Face aos resultados obtidos, para os acidentes envolvendo um único veículo, isto é situações de despiste, “o modelo de previsão do risco de gravidade identificou a idade e a cilindrada do veículo como estatisticamente significativas para a previsão de ocorrência de feridos graves ou de mortos”.
Tal como seria expectável, afirma Guilhermina Torrão, “veículos mais antigos oferecem sistemas de segurança activa e segurança passiva menos eficientes e, por conseguinte, conferem menor protecção para os seus ocupantes”. Por exemplo, aponta, “a inexistência de airbags nos modelos mais antigos aumenta o risco do acidente ser grave”.

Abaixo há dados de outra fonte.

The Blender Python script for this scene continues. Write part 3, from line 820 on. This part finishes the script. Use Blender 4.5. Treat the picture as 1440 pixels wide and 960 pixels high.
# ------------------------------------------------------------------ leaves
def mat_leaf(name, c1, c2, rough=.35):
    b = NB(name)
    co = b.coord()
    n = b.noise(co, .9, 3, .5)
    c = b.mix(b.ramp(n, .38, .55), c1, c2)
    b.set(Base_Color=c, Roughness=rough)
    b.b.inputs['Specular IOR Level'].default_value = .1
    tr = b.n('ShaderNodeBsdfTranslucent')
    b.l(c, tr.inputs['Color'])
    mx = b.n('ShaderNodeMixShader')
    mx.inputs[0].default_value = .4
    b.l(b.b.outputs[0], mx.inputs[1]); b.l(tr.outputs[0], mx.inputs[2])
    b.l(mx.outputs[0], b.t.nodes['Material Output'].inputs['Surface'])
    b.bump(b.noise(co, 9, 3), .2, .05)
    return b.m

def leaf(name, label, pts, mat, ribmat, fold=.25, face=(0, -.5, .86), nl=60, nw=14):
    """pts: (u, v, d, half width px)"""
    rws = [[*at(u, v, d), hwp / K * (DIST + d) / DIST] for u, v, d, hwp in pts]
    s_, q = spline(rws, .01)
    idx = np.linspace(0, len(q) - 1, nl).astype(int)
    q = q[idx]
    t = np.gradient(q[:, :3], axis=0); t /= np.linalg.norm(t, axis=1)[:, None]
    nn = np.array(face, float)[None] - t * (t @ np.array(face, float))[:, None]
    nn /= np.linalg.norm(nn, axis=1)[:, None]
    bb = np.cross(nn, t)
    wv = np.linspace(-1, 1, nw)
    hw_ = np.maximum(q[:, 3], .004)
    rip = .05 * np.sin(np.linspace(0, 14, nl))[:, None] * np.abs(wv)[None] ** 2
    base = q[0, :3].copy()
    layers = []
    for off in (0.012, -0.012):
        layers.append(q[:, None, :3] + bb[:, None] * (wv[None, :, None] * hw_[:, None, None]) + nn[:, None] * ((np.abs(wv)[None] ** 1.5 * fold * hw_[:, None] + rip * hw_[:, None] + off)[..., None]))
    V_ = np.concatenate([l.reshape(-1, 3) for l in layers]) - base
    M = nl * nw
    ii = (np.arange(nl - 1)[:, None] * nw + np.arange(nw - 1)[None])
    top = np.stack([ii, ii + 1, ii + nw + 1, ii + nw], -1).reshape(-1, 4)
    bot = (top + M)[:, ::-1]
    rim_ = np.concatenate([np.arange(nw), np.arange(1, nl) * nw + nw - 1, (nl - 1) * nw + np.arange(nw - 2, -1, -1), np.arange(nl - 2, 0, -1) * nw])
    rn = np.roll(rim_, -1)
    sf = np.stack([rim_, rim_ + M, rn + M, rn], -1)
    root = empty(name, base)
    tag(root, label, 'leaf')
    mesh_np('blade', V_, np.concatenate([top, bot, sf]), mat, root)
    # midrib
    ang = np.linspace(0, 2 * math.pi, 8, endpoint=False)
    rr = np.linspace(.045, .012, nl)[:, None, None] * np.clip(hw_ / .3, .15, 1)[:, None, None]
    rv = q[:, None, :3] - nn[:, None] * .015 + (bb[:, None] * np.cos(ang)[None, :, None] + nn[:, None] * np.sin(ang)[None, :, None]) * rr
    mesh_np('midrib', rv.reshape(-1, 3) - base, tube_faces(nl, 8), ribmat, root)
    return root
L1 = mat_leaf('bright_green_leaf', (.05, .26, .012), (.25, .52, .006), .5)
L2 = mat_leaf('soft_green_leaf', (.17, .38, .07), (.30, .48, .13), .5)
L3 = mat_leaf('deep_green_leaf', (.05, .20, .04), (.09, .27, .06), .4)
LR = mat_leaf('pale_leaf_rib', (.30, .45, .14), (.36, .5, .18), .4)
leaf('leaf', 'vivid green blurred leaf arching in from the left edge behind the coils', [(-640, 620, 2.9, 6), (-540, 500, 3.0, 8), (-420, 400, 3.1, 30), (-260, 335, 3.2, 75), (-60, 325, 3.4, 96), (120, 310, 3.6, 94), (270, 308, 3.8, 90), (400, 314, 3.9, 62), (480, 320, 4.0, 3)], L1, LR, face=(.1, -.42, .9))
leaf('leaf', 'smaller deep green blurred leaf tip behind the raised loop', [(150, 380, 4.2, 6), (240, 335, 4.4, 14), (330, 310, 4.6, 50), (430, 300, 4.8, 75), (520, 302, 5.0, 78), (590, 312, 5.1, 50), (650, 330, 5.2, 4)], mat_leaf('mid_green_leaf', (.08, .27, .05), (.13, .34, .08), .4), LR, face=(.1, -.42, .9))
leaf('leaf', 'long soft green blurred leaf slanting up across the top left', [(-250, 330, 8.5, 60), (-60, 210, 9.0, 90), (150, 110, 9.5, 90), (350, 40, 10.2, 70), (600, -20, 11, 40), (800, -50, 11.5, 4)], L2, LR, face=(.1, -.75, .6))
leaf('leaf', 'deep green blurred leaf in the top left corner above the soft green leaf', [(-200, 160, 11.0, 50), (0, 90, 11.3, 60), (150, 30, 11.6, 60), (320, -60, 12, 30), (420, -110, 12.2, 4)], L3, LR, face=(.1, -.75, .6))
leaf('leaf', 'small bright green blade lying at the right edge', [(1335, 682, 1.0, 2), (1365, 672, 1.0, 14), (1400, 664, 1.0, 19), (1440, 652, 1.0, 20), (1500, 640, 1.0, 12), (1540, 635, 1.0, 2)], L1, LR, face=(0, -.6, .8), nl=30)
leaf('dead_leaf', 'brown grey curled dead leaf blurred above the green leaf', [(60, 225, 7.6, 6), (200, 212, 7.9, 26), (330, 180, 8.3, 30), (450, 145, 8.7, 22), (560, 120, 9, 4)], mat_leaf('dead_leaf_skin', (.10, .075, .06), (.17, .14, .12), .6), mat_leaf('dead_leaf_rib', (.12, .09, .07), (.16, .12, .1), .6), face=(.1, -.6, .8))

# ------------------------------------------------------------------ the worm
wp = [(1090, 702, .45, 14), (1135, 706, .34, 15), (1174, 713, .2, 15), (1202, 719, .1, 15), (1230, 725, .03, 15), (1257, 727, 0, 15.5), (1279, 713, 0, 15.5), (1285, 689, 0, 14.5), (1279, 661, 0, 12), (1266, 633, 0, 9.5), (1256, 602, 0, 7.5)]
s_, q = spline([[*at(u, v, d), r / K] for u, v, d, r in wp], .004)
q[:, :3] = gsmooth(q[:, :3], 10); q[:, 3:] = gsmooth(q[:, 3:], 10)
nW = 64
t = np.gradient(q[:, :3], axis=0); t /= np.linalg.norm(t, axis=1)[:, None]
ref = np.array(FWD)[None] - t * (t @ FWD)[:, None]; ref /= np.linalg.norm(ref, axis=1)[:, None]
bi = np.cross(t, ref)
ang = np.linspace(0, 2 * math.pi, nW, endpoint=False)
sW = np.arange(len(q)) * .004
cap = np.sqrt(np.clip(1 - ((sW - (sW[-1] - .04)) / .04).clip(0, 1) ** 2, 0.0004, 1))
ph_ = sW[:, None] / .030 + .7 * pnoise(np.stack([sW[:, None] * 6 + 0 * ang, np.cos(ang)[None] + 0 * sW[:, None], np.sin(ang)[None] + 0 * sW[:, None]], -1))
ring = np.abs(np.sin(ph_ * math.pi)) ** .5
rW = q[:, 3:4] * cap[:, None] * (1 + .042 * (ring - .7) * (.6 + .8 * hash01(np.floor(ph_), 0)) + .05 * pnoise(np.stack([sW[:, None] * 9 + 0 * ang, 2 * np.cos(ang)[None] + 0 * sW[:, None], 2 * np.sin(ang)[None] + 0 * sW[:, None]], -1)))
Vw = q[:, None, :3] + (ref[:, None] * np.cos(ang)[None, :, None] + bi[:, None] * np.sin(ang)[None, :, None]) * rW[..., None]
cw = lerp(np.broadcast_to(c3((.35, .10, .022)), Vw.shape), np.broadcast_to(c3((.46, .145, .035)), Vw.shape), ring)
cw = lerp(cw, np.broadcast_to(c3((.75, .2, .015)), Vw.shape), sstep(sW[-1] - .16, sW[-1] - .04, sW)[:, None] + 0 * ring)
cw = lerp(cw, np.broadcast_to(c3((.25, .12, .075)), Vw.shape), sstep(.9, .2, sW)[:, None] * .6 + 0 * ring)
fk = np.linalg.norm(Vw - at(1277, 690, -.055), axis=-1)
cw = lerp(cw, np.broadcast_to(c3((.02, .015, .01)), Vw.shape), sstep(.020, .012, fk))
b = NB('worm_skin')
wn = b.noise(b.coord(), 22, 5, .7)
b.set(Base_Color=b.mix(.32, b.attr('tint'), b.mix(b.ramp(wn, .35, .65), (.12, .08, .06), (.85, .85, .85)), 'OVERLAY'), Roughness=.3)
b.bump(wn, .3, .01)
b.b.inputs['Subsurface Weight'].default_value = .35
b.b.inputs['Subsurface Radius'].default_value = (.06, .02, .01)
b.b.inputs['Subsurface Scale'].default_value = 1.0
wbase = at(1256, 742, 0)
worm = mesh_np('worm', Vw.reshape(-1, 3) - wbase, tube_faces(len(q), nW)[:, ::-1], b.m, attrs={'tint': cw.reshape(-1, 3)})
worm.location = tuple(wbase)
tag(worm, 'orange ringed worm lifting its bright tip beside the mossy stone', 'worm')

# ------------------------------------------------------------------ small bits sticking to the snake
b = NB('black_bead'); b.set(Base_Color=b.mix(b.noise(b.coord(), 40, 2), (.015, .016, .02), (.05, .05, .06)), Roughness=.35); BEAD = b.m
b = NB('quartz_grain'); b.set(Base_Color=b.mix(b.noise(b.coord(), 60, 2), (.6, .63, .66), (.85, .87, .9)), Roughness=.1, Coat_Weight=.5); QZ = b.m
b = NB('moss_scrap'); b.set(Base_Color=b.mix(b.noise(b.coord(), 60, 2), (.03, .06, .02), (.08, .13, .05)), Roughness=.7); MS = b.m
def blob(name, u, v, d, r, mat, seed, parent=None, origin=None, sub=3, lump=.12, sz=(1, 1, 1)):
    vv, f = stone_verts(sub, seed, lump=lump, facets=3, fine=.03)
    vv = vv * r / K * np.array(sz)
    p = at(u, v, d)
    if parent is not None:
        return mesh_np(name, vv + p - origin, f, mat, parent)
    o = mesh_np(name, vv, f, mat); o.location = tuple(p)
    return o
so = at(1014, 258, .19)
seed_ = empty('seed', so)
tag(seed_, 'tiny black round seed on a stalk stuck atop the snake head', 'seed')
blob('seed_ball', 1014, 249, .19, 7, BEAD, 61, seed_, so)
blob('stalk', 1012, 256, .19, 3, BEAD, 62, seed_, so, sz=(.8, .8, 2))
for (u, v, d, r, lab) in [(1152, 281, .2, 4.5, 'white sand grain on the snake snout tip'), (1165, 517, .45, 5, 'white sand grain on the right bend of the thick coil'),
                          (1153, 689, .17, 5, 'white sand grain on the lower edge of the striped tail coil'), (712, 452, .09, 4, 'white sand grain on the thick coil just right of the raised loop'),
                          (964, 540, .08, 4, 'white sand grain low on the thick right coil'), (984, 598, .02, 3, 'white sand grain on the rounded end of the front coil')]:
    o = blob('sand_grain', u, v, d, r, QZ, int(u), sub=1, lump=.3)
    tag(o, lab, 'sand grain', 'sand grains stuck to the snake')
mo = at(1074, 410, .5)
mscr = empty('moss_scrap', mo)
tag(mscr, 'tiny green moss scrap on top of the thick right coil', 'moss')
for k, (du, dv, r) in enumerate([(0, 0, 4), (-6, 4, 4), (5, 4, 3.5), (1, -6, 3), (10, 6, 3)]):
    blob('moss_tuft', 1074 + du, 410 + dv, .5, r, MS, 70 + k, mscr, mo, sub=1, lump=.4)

Quanto à interpretação do factor da cilindrada do veículo esta é, contudo, menos óbvia. “Veículos com maior cilindrada têm por vezes maior poder de aceleração”, explica a investigadora. Na prática, e exemplificando, “temos o caso dos veículos desportivos com turbo onde o perfil do condutor poderá potenciar conduções com velocidade excessiva e menosprezo do risco associado”. Comparando os dois fatores de risco identificados, a idade do veículo e a cilindrada do veículo, Guilhermina Torrão aponta que o primeiro “tem um efeito mais significativo no aumento do risco da gravidade do acidente”.
Para o caso de acidentes envolvendo dois veículos, isto é colisões, o estudo da UA aponta que “os modelos de previsão do risco de gravidade do acidente revelaram que as consequências do acidente estão mais directamente relacionadas com as características do outro veículo envolvido na colisão, do que propriamente com as características do veículo em análise”.
Para as colisões, desvenda Guilhermina Torrão, “os modelos desenvolvidos para prever a probabilidade de feridos graves e ou mortos, constataram que a cilindrada do veículo oposto aumenta o risco para os ocupantes do veículo analisado”.
Para a interpretação do resultado destes modelos, a investigadora apresenta o seguinte exemplo: “Supondo que o veículo em análise tem uma colisão com um veículo pequeno de 799 centímetros cúbicos, a probabilidade dos ocupantes do veículo em análise sofrerem ferimentos graves ou morrerem é de 12 por cento, e portanto o risco tende a ser baixo”. Situação bem diferente será se o veículo em análise sofrer uma colisão com um veículo maior, com uma cilindrada de 3600 centímetros cúbicos. “Neste caso a probabilidade dos ocupantes do veículo em análise sofrerem ferimentos graves ou morrerem é de 98 por cento”, sublinha. Ou seja, “se a colisão envolver um veículo de grande cilindrada é quase certo que o acidente será grave”.
Os modelos desenvolvidos na UA demonstram a necessidade de integrar as características do parque automóvel na análise dos indicadores de segurança rodoviária em termos nacionais. “Se é verdade que os testes de segurança automóvel incentivam os fabricantes a produzirem carros mais seguros e orientam o consumidor na escolha do veículo, também é necessário estar consciente das limitações desses mesmos testes”, avisa.
“A própria European New Car Assessment Program [programa de segurança automóvel da União Europeia] desencoraja a comparação dos ratings de segurança entre veículos da mesma classe cuja diferença de peso seja superior a 113 quilogramas”, diz. Em acidentes reais, acrescenta, “não existe nenhum controle entre as diferenças de peso e dimensões dos veículos envolvidos em colisões nas estradas e, tal como comprovam os modelos desenvolvidos, as características do veículo oponente são preponderantes para a probabilidade de o acidente resultar em grave ou não grave”.
Na continuação de trabalho futuro, para além do interesse para as equipas de emergência, os modelos de previsão da gravidade do acidente com base nas características técnicas dos veículos envolvidos poderão ter aplicação na indústria automóvel, de forma a que esta possa optimizar a relação de compromisso entre poder de aceleração e o design dos veículos, e pelas seguradoras, para que possam determinar o prémio do veículo segurado tendo com base as suas características técnicas mais especificas.